Almanya'da yapılan bir deneyde, iş başvurularında Türk ismi taşıyan adaylara ayrımcılık yapıldığı, aday bir de başörtüsü takıyorsa ayrımcılığın daha da arttığı sonucuna varıldı.
Bonn kentindeki İstihdam Araştırmaları Enstitüsü'nün yayımladığı deneyde, Linz Üniversitesi'nden bir araştırmacı Alman şirketlerine birbirinin aynı 1,500 özgeçmiş yolladı. Ancak özgeçmişlerin birinde Meryem Öztürk, diğerindeyse Sandra Bauer adı yer alıyordu.
Sandra Bauer isimli özgeçmişe yüzde 18,8 oranında geri dönüş olurken, Meryem Öztürk isimli özgeçmişe yüzde 13,3 oranında geri dönüş yapıldı.
Meryem Öztürk ismiyle beraber, başörtülü bir resmin kullanıldığı özgeçmişlerin görüşmeye çağırılma oranıysa yüzde 4,3'te kaldı.
Deneyi yapan araştırmacı Doris Weicshelbaumer, başörtülü fotoğraflarda "adayın laik bir ortama kolayca uyum sağlayabilecek genç ve çağdaş biri olduğunu vurgulamak için modern bir bağlama biçimi kullanıldı" dedi.
Weischelbaumer, "başörtülü bir adayın, Alman isimli ve başörtüsüz bir adayla aynı oranda iş görüşmesi daveti alması için ortalama 4,5 kat daha fazla sayıda özgeçmiş yollaması gerekiyor" diye konuştu.

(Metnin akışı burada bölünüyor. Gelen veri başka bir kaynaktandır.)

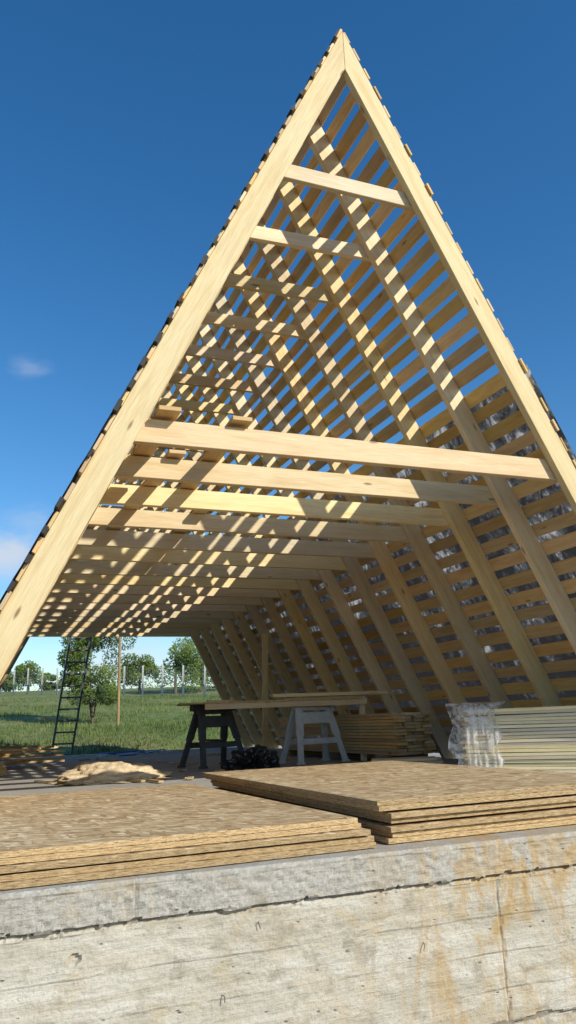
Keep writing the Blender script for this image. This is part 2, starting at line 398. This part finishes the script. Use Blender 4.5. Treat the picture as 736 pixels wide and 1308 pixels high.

Ayrımcılığın daha üst düzey kabiliyetler isteyen işlere başvuruldukça daha da arttığı görüldü.
Meryem Öztürk isimli, başörtülü aday bir sekreterlik işine başvururken, Sandra Bauer'den 3,5 kat daha fazla sayıda özgeçmiş yollaması gerekirken, muhasebe şefliğine talip olunca bu oran 7,6 katına çıkıyor.
Weischelbaumer'in daha önce yaptığı çalışmada Avusturya'da da benzer bir ayrımcılığın görüldüğü sonucuna varılmıştı. Nijeryalı kadın bir aday, Avusturyalı bir kadına kıyasla yarı yarıya az iş görüşmesi daveti almıştı.